Exercise requirements: Quote from the first line below through the line that contains "COL = S.collection", both included, and leave the pictures out.

═══

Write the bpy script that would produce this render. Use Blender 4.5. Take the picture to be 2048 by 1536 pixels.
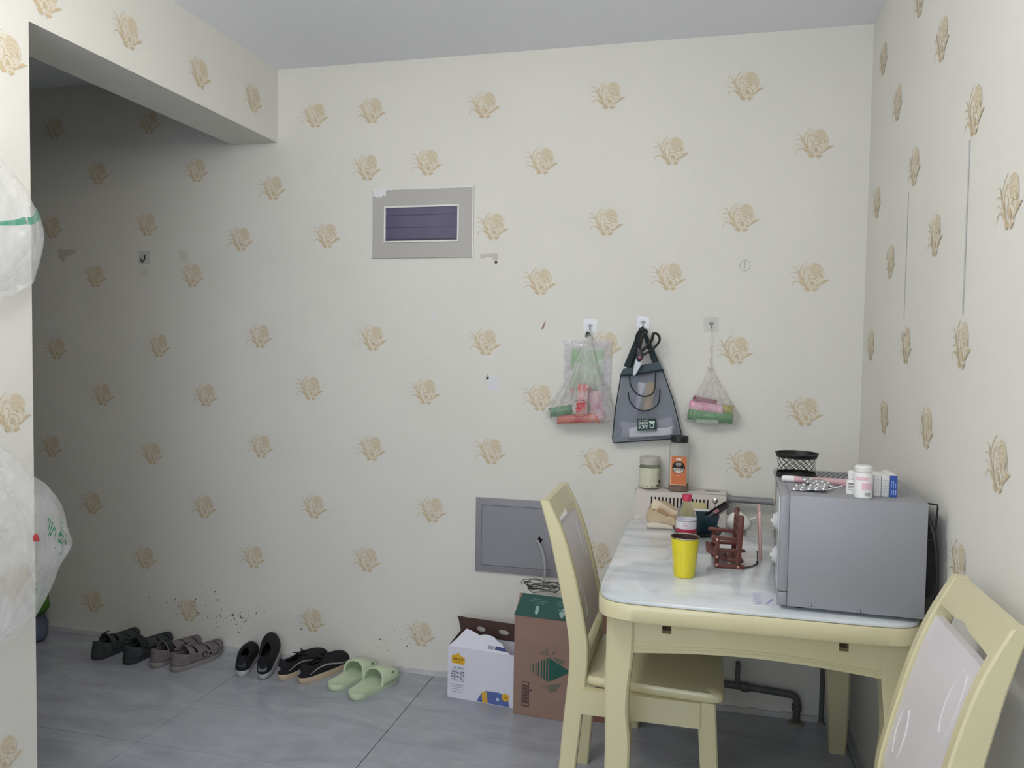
import bpy, bmesh, math, random
from math import sin, cos, pi, radians
from mathutils import Vector, Matrix, noise
random.seed(7)
S = bpy.context.scene
for o in list(bpy.data.objects): bpy.data.objects.remove(o)
COL = S.collection

# ------------------------------------------------------------------ camera, world, exposure
CAMH = 1.382; D = 3.1036; RX = 0.5562; BX = -1.8214; HC = 2.567; HB = 2.257; BT = 0.219; PY = 1.813
def cam_axes(yaw, pitch, roll):
    f = Vector((-sin(yaw)*cos(pitch), cos(yaw)*cos(pitch), sin(pitch)))
    r = Vector((cos(yaw), sin(yaw), 0)); u = r.cross(f)
    return cos(roll)*r + sin(roll)*u, -sin(roll)*r + cos(roll)*u, f
cr, cu, cf = cam_axes(radians(13.782), radians(-2.549), radians(0.887))
cd = bpy.data.cameras.new('camera'); cam = bpy.data.objects.new('camera', cd); COL.objects.link(cam)
m = Matrix((cr, cu, -cf)).transposed().to_4x4(); m.translation = (0, 0, CAMH)
cam.matrix_world = m
cd.sensor_width = 36; cd.lens = 1575.16/2048*36; cd.clip_start = .02
S.camera = cam
S.view_settings.view_transform = 'Standard'; S.view_settings.look = 'None'
S.view_settings.gamma = 1; S.view_settings.use_curve_mapping = False
S.view_settings.exposure = 0.68
W = bpy.data.worlds.new('world'); S.world = W; W.use_nodes = True
W.node_tree.nodes['Background'].inputs[0].default_value = (.75, .85, 1, 1)
W.node_tree.nodes['Background'].inputs[1].default_value = 1.0
# added cool fill light, set in the unseen window opening behind the camera
ld = bpy.data.lights.new('rear_cool_fill', 'AREA'); ld.shape = 'RECTANGLE'; ld.size = 1.5; ld.size_y = 1.3
ld.energy = 13; ld.color = (.82, .91, 1)
lo = bpy.data.objects.new('rear_cool_fill', ld); COL.objects.link(lo)
lo.location = (-.63, -1.27, 1.55); lo.rotation_euler = (radians(90), 0, 0)
LAMP_STRENGTH = 16.5

# ------------------------------------------------------------------ helpers
def lin(c):
    return tuple(((v/255)/12.92 if v/255 <= .04045 else ((v/255+.055)/1.055)**2.4) for v in c)
MATS = {}
def mat(name, rgb, rough=.6, metal=0, bump=0, bscale=200, var=0, vscale=8, rgb2=None, emis=0, spec=.5, trans=0, alpha=1, coat=0, ior=1.45, stretch=None):
    if name in MATS: return MATS[name]
    M = bpy.data.materials.new(name); M.use_nodes = True; nt = M.node_tree; N = nt.nodes; L = nt.links
    b = N['Principled BSDF']; c = (*lin(rgb), 1)
    b.inputs['Base Color'].default_value = c; b.inputs['Roughness'].default_value = rough
    b.inputs['Metallic'].default_value = metal; b.inputs['Specular IOR Level'].default_value = spec
    b.inputs['IOR'].default_value = ior
    if trans: b.inputs['Transmission Weight'].default_value = trans
    if coat: b.inputs['Coat Weight'].default_value = coat; b.inputs['Coat Roughness'].default_value = .06
    if emis: b.inputs['Emission Color'].default_value = c; b.inputs['Emission Strength'].default_value = emis
    tc = N.new('ShaderNodeTexCoord')
    src = tc.outputs['Object']
    if stretch:
        mp = N.new('ShaderNodeMapping'); mp.inputs['Scale'].default_value = stretch; L.new(src, mp.inputs['Vector']); src = mp.outputs['Vector']
    if var or rgb2:
        n = N.new('ShaderNodeTexNoise'); n.inputs['Scale'].default_value = vscale; n.inputs['Detail'].default_value = 6
        L.new(src, n.inputs['Vector'])
        r = N.new('ShaderNodeValToRGB'); L.new(n.outputs['Fac'], r.inputs['Fac'])
        r.color_ramp.elements[0].position = .32; r.color_ramp.elements[1].position = .68
        c2 = lin(rgb2) if rgb2 else tuple(max(0, x*(1-var)) for x in c[:3])
        r.color_ramp.elements[0].color = (*c2, 1); r.color_ramp.elements[1].color = c
        L.new(r.outputs['Color'], b.inputs['Base Color'])
    if bump:
        n2 = N.new('ShaderNodeTexNoise'); n2.inputs['Scale'].default_value = bscale; n2.inputs['Detail'].default_value = 3
        L.new(src, n2.inputs['Vector'])
        bp = N.new('ShaderNodeBump'); bp.inputs['Strength'].default_value = bump; bp.inputs['Distance'].default_value = .002
        L.new(n2.outputs['Fac'], bp.inputs['Height']); L.new(bp.outputs['Normal'], b.inputs['Normal'])
    if alpha < 1:
        o = N['Material Output']; t = N.new('ShaderNodeBsdfTransparent'); mx = N.new('ShaderNodeMixShader')
        mx.inputs[0].default_value = alpha; L.new(t.outputs[0], mx.inputs[1]); L.new(b.outputs[0], mx.inputs[2]); L.new(mx.outputs[0], o.inputs[0])
    MATS[name] = M
    return M
def plastic_film(name, rgb, dens=.35, rough=.18, nsc=22, stretch=(1,1,1)):
    """thin translucent film: see-through with diffuse haze and gloss"""
    if name in MATS: return MATS[name]
    M = bpy.data.materials.new(name); M.use_nodes = True; nt = M.node_tree; N = nt.nodes; L = nt.links
    b = N['Principled BSDF']; b.inputs['Base Color'].default_value = (*lin(rgb), 1); b.inputs['Roughness'].default_value = rough
    b.inputs['Coat Weight'].default_value = 1; b.inputs['Coat Roughness'].default_value = .07
    tl = N.new('ShaderNodeBsdfTranslucent'); tl.inputs[0].default_value = (*lin(rgb), 1)
    m1 = N.new('ShaderNodeMixShader'); m1.inputs[0].default_value = .4; L.new(b.outputs[0], m1.inputs[1]); L.new(tl.outputs[0], m1.inputs[2])
    t = N.new('ShaderNodeBsdfTransparent'); m2 = N.new('ShaderNodeMixShader')
    tc = N.new('ShaderNodeTexCoord'); n = N.new('ShaderNodeTexNoise'); n.inputs['Scale'].default_value = nsc; n.inputs['Detail'].default_value = 3; n.inputs['Distortion'].default_value = 1.5
    mp = N.new('ShaderNodeMapping'); mp.inputs['Scale'].default_value = stretch; L.new(tc.outputs['Object'], mp.inputs['Vector']); L.new(mp.outputs['Vector'], n.inputs['Vector'])
    mr = N.new('ShaderNodeMapRange'); mr.inputs['From Min'].default_value = .3; mr.inputs['From Max'].default_value = .7
    mr.inputs['To Min'].default_value = dens*.65; mr.inputs['To Max'].default_value = min(1, dens*1.4)
    L.new(n.outputs['Fac'], mr.inputs['Value']); L.new(mr.outputs['Result'], m2.inputs[0])
    bp = N.new('ShaderNodeBump'); bp.inputs['Strength'].default_value = .6; bp.inputs['Distance'].default_value = .01
    L.new(n.outputs['Fac'], bp.inputs['Height']); L.new(bp.outputs['Normal'], b.inputs['Normal'])
    L.new(t.outputs[0], m2.inputs[1]); L.new(m1.outputs[0], m2.inputs[2]); L.new(m2.outputs[0], N['Material Output'].inputs[0])
    MATS[name] = M
    return M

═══

Completed task:
Write the bpy script that would produce this render. Use Blender 4.5. Take the picture to be 2048 by 1536 pixels.
import bpy, bmesh, math, random
from math import sin, cos, pi, radians
from mathutils import Vector, Matrix, noise
random.seed(7)
S = bpy.context.scene
for o in list(bpy.data.objects): bpy.data.objects.remove(o)
COL = S.collection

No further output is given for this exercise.